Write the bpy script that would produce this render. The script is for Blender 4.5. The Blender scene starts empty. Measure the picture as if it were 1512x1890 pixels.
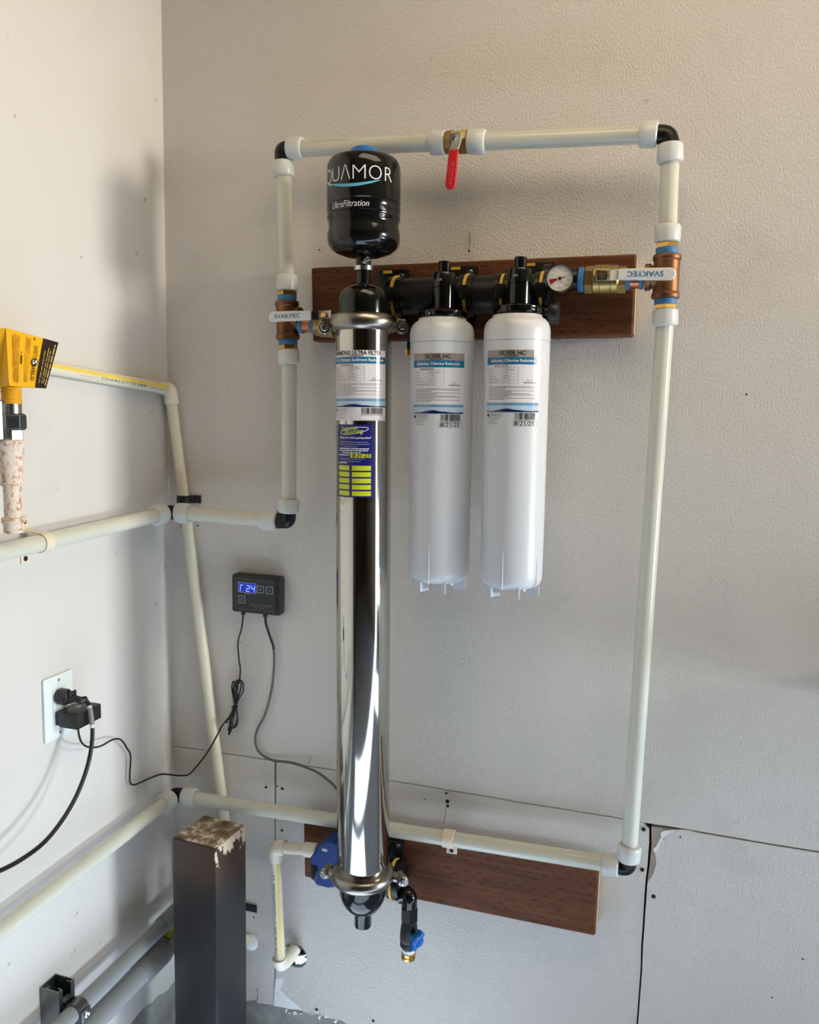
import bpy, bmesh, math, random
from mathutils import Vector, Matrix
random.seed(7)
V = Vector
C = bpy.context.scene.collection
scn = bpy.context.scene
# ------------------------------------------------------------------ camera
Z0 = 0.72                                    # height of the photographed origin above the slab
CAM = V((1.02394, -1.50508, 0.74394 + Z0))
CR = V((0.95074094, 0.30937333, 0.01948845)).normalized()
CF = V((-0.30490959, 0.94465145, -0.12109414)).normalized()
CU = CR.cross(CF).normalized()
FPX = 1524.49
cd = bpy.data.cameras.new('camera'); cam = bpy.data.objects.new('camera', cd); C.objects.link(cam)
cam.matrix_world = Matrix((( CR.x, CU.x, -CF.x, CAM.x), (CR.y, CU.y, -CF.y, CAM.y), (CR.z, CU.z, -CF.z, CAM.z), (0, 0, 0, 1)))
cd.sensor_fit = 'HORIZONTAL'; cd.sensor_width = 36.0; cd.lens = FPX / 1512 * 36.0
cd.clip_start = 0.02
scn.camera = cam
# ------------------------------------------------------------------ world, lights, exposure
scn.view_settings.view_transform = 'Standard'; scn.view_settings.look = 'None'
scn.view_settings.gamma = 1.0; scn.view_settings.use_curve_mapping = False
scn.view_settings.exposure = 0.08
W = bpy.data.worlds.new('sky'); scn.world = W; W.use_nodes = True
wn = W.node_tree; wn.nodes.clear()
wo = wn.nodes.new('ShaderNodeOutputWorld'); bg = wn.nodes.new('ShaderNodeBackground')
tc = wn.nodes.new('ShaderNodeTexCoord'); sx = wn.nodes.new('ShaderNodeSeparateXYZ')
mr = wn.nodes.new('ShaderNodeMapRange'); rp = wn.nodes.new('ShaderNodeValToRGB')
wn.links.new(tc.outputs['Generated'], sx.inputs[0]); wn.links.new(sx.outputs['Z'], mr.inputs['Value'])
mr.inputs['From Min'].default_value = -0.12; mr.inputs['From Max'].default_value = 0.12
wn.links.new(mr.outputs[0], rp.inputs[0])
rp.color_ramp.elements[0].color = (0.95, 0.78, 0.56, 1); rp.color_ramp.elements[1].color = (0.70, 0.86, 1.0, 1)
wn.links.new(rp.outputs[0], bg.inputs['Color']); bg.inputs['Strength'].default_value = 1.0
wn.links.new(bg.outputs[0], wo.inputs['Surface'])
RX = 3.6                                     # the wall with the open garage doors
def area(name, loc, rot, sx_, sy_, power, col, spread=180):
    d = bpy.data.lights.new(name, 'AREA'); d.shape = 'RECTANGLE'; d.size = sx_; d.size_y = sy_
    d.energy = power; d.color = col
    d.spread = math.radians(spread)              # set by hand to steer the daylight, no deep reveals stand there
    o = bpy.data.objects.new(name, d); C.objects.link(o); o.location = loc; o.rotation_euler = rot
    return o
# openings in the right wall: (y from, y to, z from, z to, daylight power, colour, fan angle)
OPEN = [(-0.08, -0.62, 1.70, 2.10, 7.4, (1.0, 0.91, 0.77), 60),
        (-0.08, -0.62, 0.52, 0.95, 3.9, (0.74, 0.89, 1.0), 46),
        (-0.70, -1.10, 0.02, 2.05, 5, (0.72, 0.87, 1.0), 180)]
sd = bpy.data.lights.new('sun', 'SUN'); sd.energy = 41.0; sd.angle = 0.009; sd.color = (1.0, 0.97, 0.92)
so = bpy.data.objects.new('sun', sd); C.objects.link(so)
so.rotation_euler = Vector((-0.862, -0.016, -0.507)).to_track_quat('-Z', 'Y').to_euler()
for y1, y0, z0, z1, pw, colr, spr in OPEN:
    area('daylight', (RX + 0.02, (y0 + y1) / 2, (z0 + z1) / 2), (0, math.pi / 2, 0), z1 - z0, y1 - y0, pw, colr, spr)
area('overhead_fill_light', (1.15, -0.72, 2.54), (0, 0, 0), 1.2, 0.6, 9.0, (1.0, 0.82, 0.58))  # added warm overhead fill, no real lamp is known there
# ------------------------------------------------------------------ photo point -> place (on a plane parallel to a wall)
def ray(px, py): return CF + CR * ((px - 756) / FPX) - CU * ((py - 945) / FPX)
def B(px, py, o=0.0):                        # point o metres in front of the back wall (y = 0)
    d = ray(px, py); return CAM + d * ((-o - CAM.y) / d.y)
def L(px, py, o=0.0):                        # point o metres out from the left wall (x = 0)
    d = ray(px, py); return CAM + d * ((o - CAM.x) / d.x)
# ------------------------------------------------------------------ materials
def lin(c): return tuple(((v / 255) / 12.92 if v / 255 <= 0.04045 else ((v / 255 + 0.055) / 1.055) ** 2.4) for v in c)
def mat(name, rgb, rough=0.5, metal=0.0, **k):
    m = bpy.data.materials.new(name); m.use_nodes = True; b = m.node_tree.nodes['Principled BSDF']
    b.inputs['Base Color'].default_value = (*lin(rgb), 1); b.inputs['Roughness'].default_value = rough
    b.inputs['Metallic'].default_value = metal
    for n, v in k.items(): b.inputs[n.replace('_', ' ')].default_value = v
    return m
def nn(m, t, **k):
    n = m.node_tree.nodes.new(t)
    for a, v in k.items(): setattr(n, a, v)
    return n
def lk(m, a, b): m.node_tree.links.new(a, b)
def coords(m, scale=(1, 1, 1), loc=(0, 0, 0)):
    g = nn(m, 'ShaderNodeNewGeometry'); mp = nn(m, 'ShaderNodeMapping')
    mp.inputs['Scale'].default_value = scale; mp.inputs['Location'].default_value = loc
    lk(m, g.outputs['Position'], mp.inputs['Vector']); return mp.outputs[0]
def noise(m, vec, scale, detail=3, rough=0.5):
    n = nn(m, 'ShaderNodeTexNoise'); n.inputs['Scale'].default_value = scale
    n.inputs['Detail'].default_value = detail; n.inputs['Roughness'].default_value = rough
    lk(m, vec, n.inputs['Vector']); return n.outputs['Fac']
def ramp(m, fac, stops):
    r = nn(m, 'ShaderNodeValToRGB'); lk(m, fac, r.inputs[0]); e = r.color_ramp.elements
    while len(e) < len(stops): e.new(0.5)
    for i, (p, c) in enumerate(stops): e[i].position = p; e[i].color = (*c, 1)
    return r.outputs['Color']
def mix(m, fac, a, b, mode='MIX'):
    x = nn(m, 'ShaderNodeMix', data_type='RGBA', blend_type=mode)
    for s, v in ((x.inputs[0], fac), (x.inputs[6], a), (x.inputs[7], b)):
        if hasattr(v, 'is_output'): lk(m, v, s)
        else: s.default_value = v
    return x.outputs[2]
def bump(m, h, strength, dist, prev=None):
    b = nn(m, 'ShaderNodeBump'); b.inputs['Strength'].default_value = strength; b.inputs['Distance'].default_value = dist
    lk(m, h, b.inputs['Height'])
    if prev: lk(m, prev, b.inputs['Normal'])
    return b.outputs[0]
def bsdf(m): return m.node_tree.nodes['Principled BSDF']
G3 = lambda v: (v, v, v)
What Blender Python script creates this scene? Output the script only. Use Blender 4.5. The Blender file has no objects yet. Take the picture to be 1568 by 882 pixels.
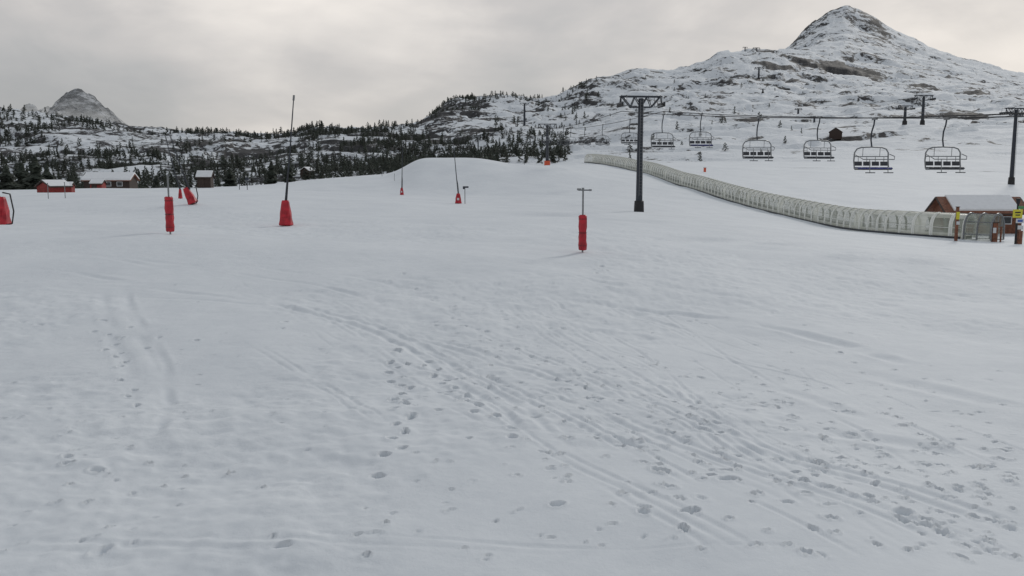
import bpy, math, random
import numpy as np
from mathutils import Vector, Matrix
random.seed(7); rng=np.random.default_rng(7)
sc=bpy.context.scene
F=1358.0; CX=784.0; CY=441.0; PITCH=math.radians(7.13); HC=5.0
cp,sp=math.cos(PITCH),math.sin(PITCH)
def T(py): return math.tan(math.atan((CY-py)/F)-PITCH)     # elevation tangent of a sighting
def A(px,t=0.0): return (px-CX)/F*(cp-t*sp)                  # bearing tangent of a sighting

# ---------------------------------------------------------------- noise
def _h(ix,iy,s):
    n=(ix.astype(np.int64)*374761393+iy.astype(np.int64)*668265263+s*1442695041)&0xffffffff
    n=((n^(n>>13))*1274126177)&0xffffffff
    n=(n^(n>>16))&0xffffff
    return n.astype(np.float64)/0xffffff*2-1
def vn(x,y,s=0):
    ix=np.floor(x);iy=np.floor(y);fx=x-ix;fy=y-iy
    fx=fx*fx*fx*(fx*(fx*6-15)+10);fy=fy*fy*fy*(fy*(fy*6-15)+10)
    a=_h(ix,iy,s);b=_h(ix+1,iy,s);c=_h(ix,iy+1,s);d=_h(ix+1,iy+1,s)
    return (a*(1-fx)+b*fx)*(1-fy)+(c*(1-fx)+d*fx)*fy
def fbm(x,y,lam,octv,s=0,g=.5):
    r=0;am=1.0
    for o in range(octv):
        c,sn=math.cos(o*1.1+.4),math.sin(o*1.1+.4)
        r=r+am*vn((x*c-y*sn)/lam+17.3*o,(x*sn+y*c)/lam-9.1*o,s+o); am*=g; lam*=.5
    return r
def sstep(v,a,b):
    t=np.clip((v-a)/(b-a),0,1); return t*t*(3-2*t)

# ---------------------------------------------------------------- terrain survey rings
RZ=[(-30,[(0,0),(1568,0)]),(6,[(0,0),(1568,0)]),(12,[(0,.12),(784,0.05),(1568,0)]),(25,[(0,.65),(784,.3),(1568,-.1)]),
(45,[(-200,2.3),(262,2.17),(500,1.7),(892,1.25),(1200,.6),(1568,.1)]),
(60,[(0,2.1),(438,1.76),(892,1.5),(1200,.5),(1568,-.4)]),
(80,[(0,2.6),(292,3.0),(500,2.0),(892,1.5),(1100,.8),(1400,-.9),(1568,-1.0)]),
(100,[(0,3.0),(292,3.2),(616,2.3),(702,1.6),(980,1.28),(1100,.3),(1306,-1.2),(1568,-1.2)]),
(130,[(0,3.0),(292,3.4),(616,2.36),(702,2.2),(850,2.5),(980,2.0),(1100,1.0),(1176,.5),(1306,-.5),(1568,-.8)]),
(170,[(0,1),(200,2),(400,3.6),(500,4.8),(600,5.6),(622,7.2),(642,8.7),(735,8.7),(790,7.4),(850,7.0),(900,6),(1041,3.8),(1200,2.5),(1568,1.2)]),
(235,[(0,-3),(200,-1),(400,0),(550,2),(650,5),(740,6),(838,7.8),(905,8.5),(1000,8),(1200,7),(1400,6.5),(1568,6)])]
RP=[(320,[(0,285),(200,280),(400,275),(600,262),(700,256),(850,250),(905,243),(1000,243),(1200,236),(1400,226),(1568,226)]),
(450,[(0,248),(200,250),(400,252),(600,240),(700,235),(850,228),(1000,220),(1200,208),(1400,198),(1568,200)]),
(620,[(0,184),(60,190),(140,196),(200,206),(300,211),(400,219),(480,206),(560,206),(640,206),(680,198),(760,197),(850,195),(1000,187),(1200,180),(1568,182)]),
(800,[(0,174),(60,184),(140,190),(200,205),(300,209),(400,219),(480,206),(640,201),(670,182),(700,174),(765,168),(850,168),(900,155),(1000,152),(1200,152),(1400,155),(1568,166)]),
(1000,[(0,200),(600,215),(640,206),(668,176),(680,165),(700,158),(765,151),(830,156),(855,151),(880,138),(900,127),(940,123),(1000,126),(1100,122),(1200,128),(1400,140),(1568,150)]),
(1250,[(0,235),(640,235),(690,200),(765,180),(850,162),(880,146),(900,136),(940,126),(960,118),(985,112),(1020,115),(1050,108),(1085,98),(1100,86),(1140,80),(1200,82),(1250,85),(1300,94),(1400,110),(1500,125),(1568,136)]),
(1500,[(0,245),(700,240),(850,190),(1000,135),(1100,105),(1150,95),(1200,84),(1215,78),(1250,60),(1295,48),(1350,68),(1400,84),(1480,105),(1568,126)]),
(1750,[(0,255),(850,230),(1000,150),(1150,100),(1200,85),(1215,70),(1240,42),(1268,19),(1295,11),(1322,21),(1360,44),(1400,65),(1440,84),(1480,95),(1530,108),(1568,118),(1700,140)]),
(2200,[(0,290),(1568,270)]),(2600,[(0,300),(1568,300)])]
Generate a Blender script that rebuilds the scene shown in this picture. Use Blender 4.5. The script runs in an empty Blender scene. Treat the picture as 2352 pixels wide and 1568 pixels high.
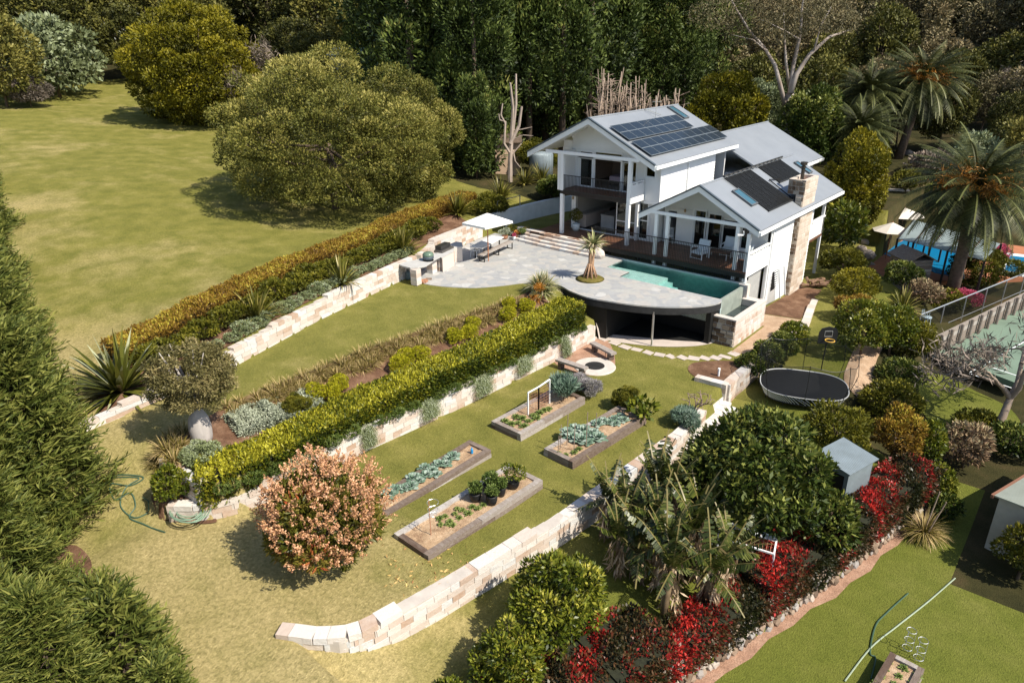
◆ ◆ ◆
- **What the task asks**
Report how many lines of the preceding records include "that". Output the number only.

- **Solved problem**
2